Dataset extract ::
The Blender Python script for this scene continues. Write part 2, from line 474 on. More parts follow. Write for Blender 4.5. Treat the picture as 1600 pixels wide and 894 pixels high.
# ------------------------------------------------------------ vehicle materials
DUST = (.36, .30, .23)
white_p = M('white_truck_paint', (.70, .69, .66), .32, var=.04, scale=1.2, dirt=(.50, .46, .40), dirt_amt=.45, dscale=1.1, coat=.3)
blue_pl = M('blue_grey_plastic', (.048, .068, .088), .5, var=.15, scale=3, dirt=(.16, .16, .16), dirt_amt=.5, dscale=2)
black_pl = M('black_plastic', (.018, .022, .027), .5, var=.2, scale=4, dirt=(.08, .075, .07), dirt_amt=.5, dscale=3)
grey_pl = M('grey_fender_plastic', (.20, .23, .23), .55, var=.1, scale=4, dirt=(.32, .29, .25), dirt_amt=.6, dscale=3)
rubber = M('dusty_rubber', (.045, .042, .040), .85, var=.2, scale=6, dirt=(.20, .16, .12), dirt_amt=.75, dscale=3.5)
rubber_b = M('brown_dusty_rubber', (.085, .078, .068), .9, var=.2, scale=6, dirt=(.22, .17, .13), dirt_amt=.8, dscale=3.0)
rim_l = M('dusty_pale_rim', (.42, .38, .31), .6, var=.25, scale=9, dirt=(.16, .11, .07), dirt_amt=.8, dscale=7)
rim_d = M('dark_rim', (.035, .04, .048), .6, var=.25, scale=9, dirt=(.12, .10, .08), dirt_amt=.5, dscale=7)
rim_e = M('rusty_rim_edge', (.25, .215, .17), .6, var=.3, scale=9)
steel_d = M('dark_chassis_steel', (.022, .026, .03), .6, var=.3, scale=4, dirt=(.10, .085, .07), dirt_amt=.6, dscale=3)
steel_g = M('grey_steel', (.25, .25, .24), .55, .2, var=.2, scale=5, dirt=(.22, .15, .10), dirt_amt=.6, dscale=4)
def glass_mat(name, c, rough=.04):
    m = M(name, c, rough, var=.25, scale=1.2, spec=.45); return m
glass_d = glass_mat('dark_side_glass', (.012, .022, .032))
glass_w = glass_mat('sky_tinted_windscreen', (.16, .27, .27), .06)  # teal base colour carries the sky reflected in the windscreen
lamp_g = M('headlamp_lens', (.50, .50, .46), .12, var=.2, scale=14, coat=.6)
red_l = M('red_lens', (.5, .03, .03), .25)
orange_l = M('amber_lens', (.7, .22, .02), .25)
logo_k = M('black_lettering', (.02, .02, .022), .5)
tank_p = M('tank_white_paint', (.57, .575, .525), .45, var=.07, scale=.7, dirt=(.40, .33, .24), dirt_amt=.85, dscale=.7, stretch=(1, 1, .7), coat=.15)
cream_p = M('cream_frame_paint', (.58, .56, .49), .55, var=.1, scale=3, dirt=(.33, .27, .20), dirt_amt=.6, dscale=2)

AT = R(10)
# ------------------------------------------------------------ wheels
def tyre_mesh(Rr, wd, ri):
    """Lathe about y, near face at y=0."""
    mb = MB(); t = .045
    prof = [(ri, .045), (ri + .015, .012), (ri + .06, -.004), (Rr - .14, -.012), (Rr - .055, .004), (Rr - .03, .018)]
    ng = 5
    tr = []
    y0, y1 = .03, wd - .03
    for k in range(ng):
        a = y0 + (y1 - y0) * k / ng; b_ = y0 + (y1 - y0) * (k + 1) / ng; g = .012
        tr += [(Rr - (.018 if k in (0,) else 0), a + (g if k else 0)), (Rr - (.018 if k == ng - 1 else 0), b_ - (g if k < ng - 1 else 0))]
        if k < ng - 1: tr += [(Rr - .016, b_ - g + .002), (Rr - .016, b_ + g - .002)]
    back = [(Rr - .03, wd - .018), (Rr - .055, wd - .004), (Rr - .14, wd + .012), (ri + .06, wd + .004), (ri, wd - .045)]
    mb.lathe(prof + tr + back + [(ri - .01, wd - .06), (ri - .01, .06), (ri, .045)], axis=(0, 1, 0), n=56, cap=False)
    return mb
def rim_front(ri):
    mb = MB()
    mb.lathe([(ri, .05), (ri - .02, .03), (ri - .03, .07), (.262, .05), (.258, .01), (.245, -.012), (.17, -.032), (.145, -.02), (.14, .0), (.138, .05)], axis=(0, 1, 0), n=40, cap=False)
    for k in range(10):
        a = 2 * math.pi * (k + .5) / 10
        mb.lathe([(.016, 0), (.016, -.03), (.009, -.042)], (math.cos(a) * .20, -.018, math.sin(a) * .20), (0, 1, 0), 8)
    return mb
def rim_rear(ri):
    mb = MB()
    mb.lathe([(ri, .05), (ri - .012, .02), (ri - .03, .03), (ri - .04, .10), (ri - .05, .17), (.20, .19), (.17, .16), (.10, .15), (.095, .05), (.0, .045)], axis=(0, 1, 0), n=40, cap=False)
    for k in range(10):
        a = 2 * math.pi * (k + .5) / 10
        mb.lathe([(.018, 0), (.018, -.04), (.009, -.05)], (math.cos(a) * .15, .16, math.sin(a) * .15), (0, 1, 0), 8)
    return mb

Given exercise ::
Quote the listing in full, please, keeping every line exact.

Finished task ::
The Blender Python script for this scene continues. Write part 2, from line 474 on. More parts follow. Write for Blender 4.5. Treat the picture as 1600 pixels wide and 894 pixels high.
# ------------------------------------------------------------ vehicle materials
DUST = (.36, .30, .23)
white_p = M('white_truck_paint', (.70, .69, .66), .32, var=.04, scale=1.2, dirt=(.50, .46, .40), dirt_amt=.45, dscale=1.1, coat=.3)
blue_pl = M('blue_grey_plastic', (.048, .068, .088), .5, var=.15, scale=3, dirt=(.16, .16, .16), dirt_amt=.5, dscale=2)
black_pl = M('black_plastic', (.018, .022, .027), .5, var=.2, scale=4, dirt=(.08, .075, .07), dirt_amt=.5, dscale=3)
grey_pl = M('grey_fender_plastic', (.20, .23, .23), .55, var=.1, scale=4, dirt=(.32, .29, .25), dirt_amt=.6, dscale=3)
rubber = M('dusty_rubber', (.045, .042, .040), .85, var=.2, scale=6, dirt=(.20, .16, .12), dirt_amt=.75, dscale=3.5)
rubber_b = M('brown_dusty_rubber', (.085, .078, .068), .9, var=.2, scale=6, dirt=(.22, .17, .13), dirt_amt=.8, dscale=3.0)
rim_l = M('dusty_pale_rim', (.42, .38, .31), .6, var=.25, scale=9, dirt=(.16, .11, .07), dirt_amt=.8, dscale=7)
rim_d = M('dark_rim', (.035, .04, .048), .6, var=.25, scale=9, dirt=(.12, .10, .08), dirt_amt=.5, dscale=7)
rim_e = M('rusty_rim_edge', (.25, .215, .17), .6, var=.3, scale=9)
steel_d = M('dark_chassis_steel', (.022, .026, .03), .6, var=.3, scale=4, dirt=(.10, .085, .07), dirt_amt=.6, dscale=3)
steel_g = M('grey_steel', (.25, .25, .24), .55, .2, var=.2, scale=5, dirt=(.22, .15, .10), dirt_amt=.6, dscale=4)
def glass_mat(name, c, rough=.04):
    m = M(name, c, rough, var=.25, scale=1.2, spec=.45); return m
glass_d = glass_mat('dark_side_glass', (.012, .022, .032))
glass_w = glass_mat('sky_tinted_windscreen', (.16, .27, .27), .06)  # teal base colour carries the sky reflected in the windscreen
lamp_g = M('headlamp_lens', (.50, .50, .46), .12, var=.2, scale=14, coat=.6)
red_l = M('red_lens', (.5, .03, .03), .25)
orange_l = M('amber_lens', (.7, .22, .02), .25)
logo_k = M('black_lettering', (.02, .02, .022), .5)
tank_p = M('tank_white_paint', (.57, .575, .525), .45, var=.07, scale=.7, dirt=(.40, .33, .24), dirt_amt=.85, dscale=.7, stretch=(1, 1, .7), coat=.15)
cream_p = M('cream_frame_paint', (.58, .56, .49), .55, var=.1, scale=3, dirt=(.33, .27, .20), dirt_amt=.6, dscale=2)

AT = R(10)
# ------------------------------------------------------------ wheels
def tyre_mesh(Rr, wd, ri):
    """Lathe about y, near face at y=0."""
    mb = MB(); t = .045
    prof = [(ri, .045), (ri + .015, .012), (ri + .06, -.004), (Rr - .14, -.012), (Rr - .055, .004), (Rr - .03, .018)]
    ng = 5
    tr = []
    y0, y1 = .03, wd - .03
    for k in range(ng):
        a = y0 + (y1 - y0) * k / ng; b_ = y0 + (y1 - y0) * (k + 1) / ng; g = .012
        tr += [(Rr - (.018 if k in (0,) else 0), a + (g if k else 0)), (Rr - (.018 if k == ng - 1 else 0), b_ - (g if k < ng - 1 else 0))]
        if k < ng - 1: tr += [(Rr - .016, b_ - g + .002), (Rr - .016, b_ + g - .002)]
    back = [(Rr - .03, wd - .018), (Rr - .055, wd - .004), (Rr - .14, wd + .012), (ri + .06, wd + .004), (ri, wd - .045)]
    mb.lathe(prof + tr + back + [(ri - .01, wd - .06), (ri - .01, .06), (ri, .045)], axis=(0, 1, 0), n=56, cap=False)
    return mb
def rim_front(ri):
    mb = MB()
    mb.lathe([(ri, .05), (ri - .02, .03), (ri - .03, .07), (.262, .05), (.258, .01), (.245, -.012), (.17, -.032), (.145, -.02), (.14, .0), (.138, .05)], axis=(0, 1, 0), n=40, cap=False)
    for k in range(10):
        a = 2 * math.pi * (k + .5) / 10
        mb.lathe([(.016, 0), (.016, -.03), (.009, -.042)], (math.cos(a) * .20, -.018, math.sin(a) * .20), (0, 1, 0), 8)
    return mb
def rim_rear(ri):
    mb = MB()
    mb.lathe([(ri, .05), (ri - .012, .02), (ri - .03, .03), (ri - .04, .10), (ri - .05, .17), (.20, .19), (.17, .16), (.10, .15), (.095, .05), (.0, .045)], axis=(0, 1, 0), n=40, cap=False)
    for k in range(10):
        a = 2 * math.pi * (k + .5) / 10
        mb.lathe([(.018, 0), (.018, -.04), (.009, -.05)], (math.cos(a) * .15, .16, math.sin(a) * .15), (0, 1, 0), 8)
    return mb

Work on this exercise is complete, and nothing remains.